• SET TASK:
Repeat the material verbatim. Images are excluded from the copy.

==== DATASET CONTENT

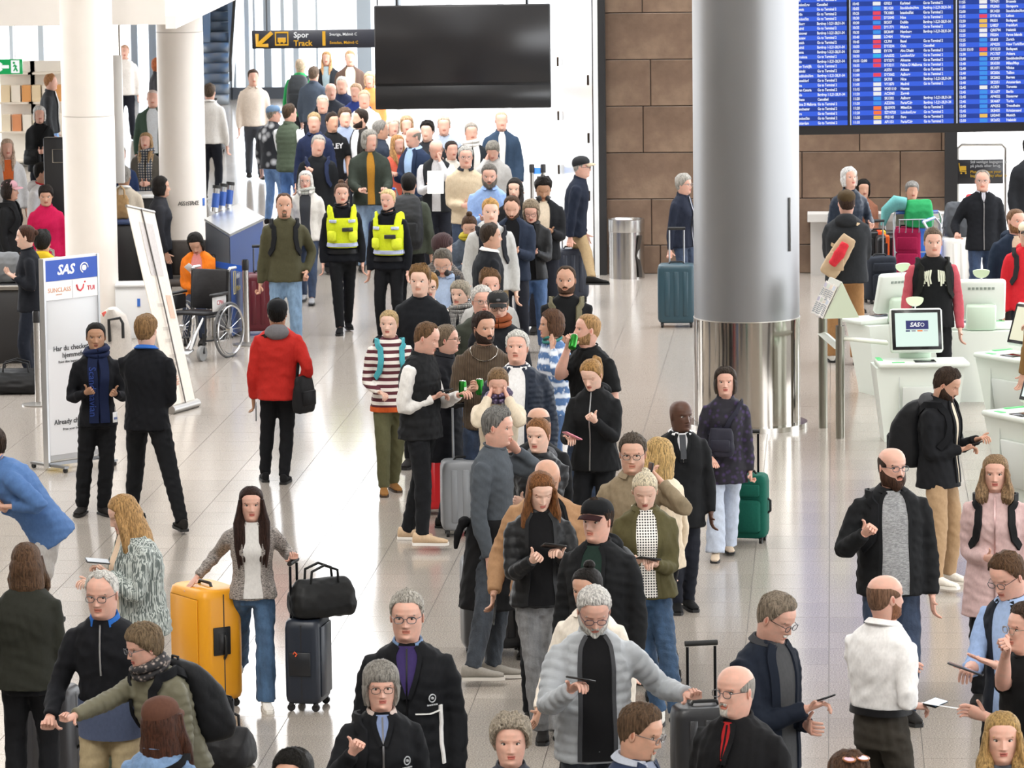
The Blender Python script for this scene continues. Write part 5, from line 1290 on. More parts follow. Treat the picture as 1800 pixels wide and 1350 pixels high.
# barrier posts and belts
b1_ = barrier_post(434, 606, 'steel belt barrier post standing before the blue waste station')
barrier_post(68, 712, 'steel belt barrier post beside the staff woman at the counter')
b3_ = barrier_post(376, 596, 'steel belt barrier post behind the wheelchair')
q = MB(); A, B = np.array(b3_.location), np.array(b1_.location); q.loft([np.array([A + (.03, 0, .83), B + (-.03, 0, .83), B + (-.03, .003, .83), A + (.03, .003, .83)]), np.array([A + (.03, 0, .90), B + (-.03, 0, .90), B + (-.03, .003, .90), A + (.03, .003, .90)])], True)
tag(q.obj('barrier_belt', mat('fabric', '#2c5fc4'), None, False), 'blue retractable belt stretched between two steel posts', 'belt')
b4_ = barrier_post(936, 408, 'blue topped barrier post next to the young man with neck headphones'); b5_ = barrier_post(956, 408, 'barrier post in front of the white glass wall')
q = MB(); A, B = np.array(b4_.location), np.array(b5_.location); q.loft([np.array([A + (.03, 0, .83), B + (-.03, 0, .83), B + (-.03, .003, .83), A + (.03, .003, .83)]), np.array([A + (.03, 0, .92), B + (-.03, 0, .92), B + (-.03, .003, .92), A + (.03, .003, .92)])], True)
tag(q.obj('barrier_belt', mat('fabric', '#3f78c8'), None, False), 'blue belt in front of the white glass wall', 'belt')
# wheelchair
p = gp(352, 628); r = place('wheelchair', (p[0], p[1], 0), 'empty black wheelchair with chrome rimmed wheels', 'wheelchair', math.radians(-28))
ink = mat('plastic', '#1c1c1e', None, .5); vin = mat('shiny', '#29282a', None, .5)
part(r, 'seat', vin, lambda q: q.box((0, .0, .50), (.46, .44, .035), 0, rotx(-.05), .012)); part(r, 'backrest', vin, lambda q: q.box((0, .225, .74), (.45, .03, .44), 0, rotx(-.08), .012))
for s in (-1, 1):
    part(r, 'side_frame', ink, lambda q: (q.tube([(s * .235, -.24, .48), (s * .235, .21, .46), (s * .235, .25, .96)], .013, 7), q.tube([(s * .235, -.24, .48), (s * .235, -.26, .22), (s * .235, .12, .20), (s * .235, .22, .46)], .012, 7)))
    part(r, 'push_handle', mat('metal', '#b8b8b8', None, .3), lambda q: q.tube([(s * .235, .25, .94), (s * .235, .27, .97), (s * .235, .40, .97)], .017, 8))
    part(r, 'armrest', ink, lambda q: q.box((s * .27, -.01, .715), (.055, .34, .03), 0, None, .010)); part(r, 'arm_panel', mat('plastic', '#d9d7d6') if s > 0 else ink, lambda q: q.box((s * .262, .0, .61), (.010, .28, .16), 0, None, .004))
    wh = part(r, 'big_wheel', mat('plastic', '#5f5f60', None, .7), lambda q: q.tube([(s * .30, .13 + .30 * math.cos(k * PI / 16), .305 + .30 * math.sin(k * PI / 16)) for k in range(33)], .014, 7, caps=False))
    q = MB(); q.tube([(s * .325, .13 + .27 * math.cos(k * PI / 16), .305 + .27 * math.sin(k * PI / 16)) for k in range(33)], .011, 6, caps=False); q.obj('push_rim', CHR, wh)
    q = MB(); [q.cyl((s * .30, .13, .305), (s * .30, .13 + .29 * math.cos(k * PI / 8), .305 + .29 * math.sin(k * PI / 8)), .003, 4) for k in range(16)]; q.tube([(s * .28, .13, .305), (s * .33, .13, .305)], .035, 10); q.obj('spokes', CHR, wh)
    part(r, 'front_castor', mat('plastic', '#8a8a8a', None, .6), lambda q: q.tube([(s * .20 - .018, -.28, .085), (s * .20 + .018, -.28, .085)], .085, 16)); part(r, 'castor_fork', ink, lambda q: q.tube([(s * .20, -.25, .30), (s * .20, -.25, .17), (s * .20 + .03, -.28, .085)], .014, 6))
    part(r, 'leg_rest', mat('metal', '#c4c4c4', None, .3), lambda q: (q.tube([(s * .20, -.24, .47), (s * .17, -.36, .30), (s * .15, -.44, .14)], .014, 7), q.box((s * .12, -.48, .12), (.13, .15, .02), 0, rotx(.3), .006)))
text('CPH', .07, Matrix.Translation((.270, .08, .60)) @ Matrix.Rotation(PI / 2, 4, 'Z') @ Matrix.Rotation(PI / 2, 4, 'X') @ Matrix.Rotation(PI, 4, 'Y') if False else Matrix.Translation((.2685, -.06, .60)) @ Matrix.Rotation(PI / 2, 4, 'Z') @ Matrix.Rotation(PI / 2, 4, 'X'), mat('plastic', '#c0303a'), r)
# seat bench for the waiting passenger, assistance desk, totem, counters at the left
p = gp(322, 556); r = place('waiting_bench', (p[0], p[1], 0), 'dark seat bench under the passenger in orange', 'bench')
part(r, 'seat', mat('shiny', '#4b4541'), lambda q: q.box((0, .0, .42), (.72, .48, .07), 0, None, .02)); part(r, 'backrest', mat('shiny', '#4b4541'), lambda q: q.box((.0, .27, .68), (.72, .06, .42), 0, None, .02))
for s in (-1, 1): part(r, 'leg', CHR, lambda q: q.box((s * .32, 0, .2), (.04, .42, .40), 0, None, .006))
col2 = bpy.data.objects['column_2']
for k, ch in enumerate('ASSISTANCE'):
    an = math.radians(-4 + k * 5.2); M = Matrix.Rotation(an, 4, 'Z') @ upright(0, -.3035, .99)
    text(ch, .075, M, mat('plastic', '#5a5654'), col2, 'letter', 'CENTER', .01)
part(bpy.data.objects['column_2'], 'wheelchair_symbol', mat('plastic', '#3d74cf'), lambda q: q.box((.272, -.13, 1.02), (.05, .012, .10), 0, rotz(1.12), .003))
p = gp(236, 596); r = place('assistance_desk', (p[0], p[1], 0), 'white assistance desk front between the two white columns', 'desk')
part(r, 'front', mat('plastic', '#eef0f2', None, .35), lambda q: q.box((0, .2, .30), (.42, .36, .60), 0, None, .01)); part(r, 'wheelchair_mark', mat('plastic', '#3d74cf'), lambda q: q.box((.06, .012, .42), (.035, .006, .09)), False)
part(r, 'side_top', mat('plastic', '#e2e3e4', None, .35), lambda q: q.box((.02, .2, .615), (.46, .42, .03), 0, None, .006))
p = gp(232, 545); r = place('dark_counter', (p[0], p[1], 0), 'black service counter behind the white assistance desk', 'counter')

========

• EXPECTED OUTPUT:
The Blender Python script for this scene continues. Write part 5, from line 1290 on. More parts follow. Treat the picture as 1800 pixels wide and 1350 pixels high.
# barrier posts and belts
b1_ = barrier_post(434, 606, 'steel belt barrier post standing before the blue waste station')
barrier_post(68, 712, 'steel belt barrier post beside the staff woman at the counter')
b3_ = barrier_post(376, 596, 'steel belt barrier post behind the wheelchair')
q = MB(); A, B = np.array(b3_.location), np.array(b1_.location); q.loft([np.array([A + (.03, 0, .83), B + (-.03, 0, .83), B + (-.03, .003, .83), A + (.03, .003, .83)]), np.array([A + (.03, 0, .90), B + (-.03, 0, .90), B + (-.03, .003, .90), A + (.03, .003, .90)])], True)
tag(q.obj('barrier_belt', mat('fabric', '#2c5fc4'), None, False), 'blue retractable belt stretched between two steel posts', 'belt')
b4_ = barrier_post(936, 408, 'blue topped barrier post next to the young man with neck headphones'); b5_ = barrier_post(956, 408, 'barrier post in front of the white glass wall')
q = MB(); A, B = np.array(b4_.location), np.array(b5_.location); q.loft([np.array([A + (.03, 0, .83), B + (-.03, 0, .83), B + (-.03, .003, .83), A + (.03, .003, .83)]), np.array([A + (.03, 0, .92), B + (-.03, 0, .92), B + (-.03, .003, .92), A + (.03, .003, .92)])], True)
tag(q.obj('barrier_belt', mat('fabric', '#3f78c8'), None, False), 'blue belt in front of the white glass wall', 'belt')
# wheelchair
p = gp(352, 628); r = place('wheelchair', (p[0], p[1], 0), 'empty black wheelchair with chrome rimmed wheels', 'wheelchair', math.radians(-28))
ink = mat('plastic', '#1c1c1e', None, .5); vin = mat('shiny', '#29282a', None, .5)
part(r, 'seat', vin, lambda q: q.box((0, .0, .50), (.46, .44, .035), 0, rotx(-.05), .012)); part(r, 'backrest', vin, lambda q: q.box((0, .225, .74), (.45, .03, .44), 0, rotx(-.08), .012))
for s in (-1, 1):
    part(r, 'side_frame', ink, lambda q: (q.tube([(s * .235, -.24, .48), (s * .235, .21, .46), (s * .235, .25, .96)], .013, 7), q.tube([(s * .235, -.24, .48), (s * .235, -.26, .22), (s * .235, .12, .20), (s * .235, .22, .46)], .012, 7)))
    part(r, 'push_handle', mat('metal', '#b8b8b8', None, .3), lambda q: q.tube([(s * .235, .25, .94), (s * .235, .27, .97), (s * .235, .40, .97)], .017, 8))
    part(r, 'armrest', ink, lambda q: q.box((s * .27, -.01, .715), (.055, .34, .03), 0, None, .010)); part(r, 'arm_panel', mat('plastic', '#d9d7d6') if s > 0 else ink, lambda q: q.box((s * .262, .0, .61), (.010, .28, .16), 0, None, .004))
    wh = part(r, 'big_wheel', mat('plastic', '#5f5f60', None, .7), lambda q: q.tube([(s * .30, .13 + .30 * math.cos(k * PI / 16), .305 + .30 * math.sin(k * PI / 16)) for k in range(33)], .014, 7, caps=False))
    q = MB(); q.tube([(s * .325, .13 + .27 * math.cos(k * PI / 16), .305 + .27 * math.sin(k * PI / 16)) for k in range(33)], .011, 6, caps=False); q.obj('push_rim', CHR, wh)
    q = MB(); [q.cyl((s * .30, .13, .305), (s * .30, .13 + .29 * math.cos(k * PI / 8), .305 + .29 * math.sin(k * PI / 8)), .003, 4) for k in range(16)]; q.tube([(s * .28, .13, .305), (s * .33, .13, .305)], .035, 10); q.obj('spokes', CHR, wh)
    part(r, 'front_castor', mat('plastic', '#8a8a8a', None, .6), lambda q: q.tube([(s * .20 - .018, -.28, .085), (s * .20 + .018, -.28, .085)], .085, 16)); part(r, 'castor_fork', ink, lambda q: q.tube([(s * .20, -.25, .30), (s * .20, -.25, .17), (s * .20 + .03, -.28, .085)], .014, 6))
    part(r, 'leg_rest', mat('metal', '#c4c4c4', None, .3), lambda q: (q.tube([(s * .20, -.24, .47), (s * .17, -.36, .30), (s * .15, -.44, .14)], .014, 7), q.box((s * .12, -.48, .12), (.13, .15, .02), 0, rotx(.3), .006)))
text('CPH', .07, Matrix.Translation((.270, .08, .60)) @ Matrix.Rotation(PI / 2, 4, 'Z') @ Matrix.Rotation(PI / 2, 4, 'X') @ Matrix.Rotation(PI, 4, 'Y') if False else Matrix.Translation((.2685, -.06, .60)) @ Matrix.Rotation(PI / 2, 4, 'Z') @ Matrix.Rotation(PI / 2, 4, 'X'), mat('plastic', '#c0303a'), r)
# seat bench for the waiting passenger, assistance desk, totem, counters at the left
p = gp(322, 556); r = place('waiting_bench', (p[0], p[1], 0), 'dark seat bench under the passenger in orange', 'bench')
part(r, 'seat', mat('shiny', '#4b4541'), lambda q: q.box((0, .0, .42), (.72, .48, .07), 0, None, .02)); part(r, 'backrest', mat('shiny', '#4b4541'), lambda q: q.box((.0, .27, .68), (.72, .06, .42), 0, None, .02))
for s in (-1, 1): part(r, 'leg', CHR, lambda q: q.box((s * .32, 0, .2), (.04, .42, .40), 0, None, .006))
col2 = bpy.data.objects['column_2']
for k, ch in enumerate('ASSISTANCE'):
    an = math.radians(-4 + k * 5.2); M = Matrix.Rotation(an, 4, 'Z') @ upright(0, -.3035, .99)
    text(ch, .075, M, mat('plastic', '#5a5654'), col2, 'letter', 'CENTER', .01)
part(bpy.data.objects['column_2'], 'wheelchair_symbol', mat('plastic', '#3d74cf'), lambda q: q.box((.272, -.13, 1.02), (.05, .012, .10), 0, rotz(1.12), .003))
p = gp(236, 596); r = place('assistance_desk', (p[0], p[1], 0), 'white assistance desk front between the two white columns', 'desk')
part(r, 'front', mat('plastic', '#eef0f2', None, .35), lambda q: q.box((0, .2, .30), (.42, .36, .60), 0, None, .01)); part(r, 'wheelchair_mark', mat('plastic', '#3d74cf'), lambda q: q.box((.06, .012, .42), (.035, .006, .09)), False)
part(r, 'side_top', mat('plastic', '#e2e3e4', None, .35), lambda q: q.box((.02, .2, .615), (.46, .42, .03), 0, None, .006))
p = gp(232, 545); r = place('dark_counter', (p[0], p[1], 0), 'black service counter behind the white assistance desk', 'counter')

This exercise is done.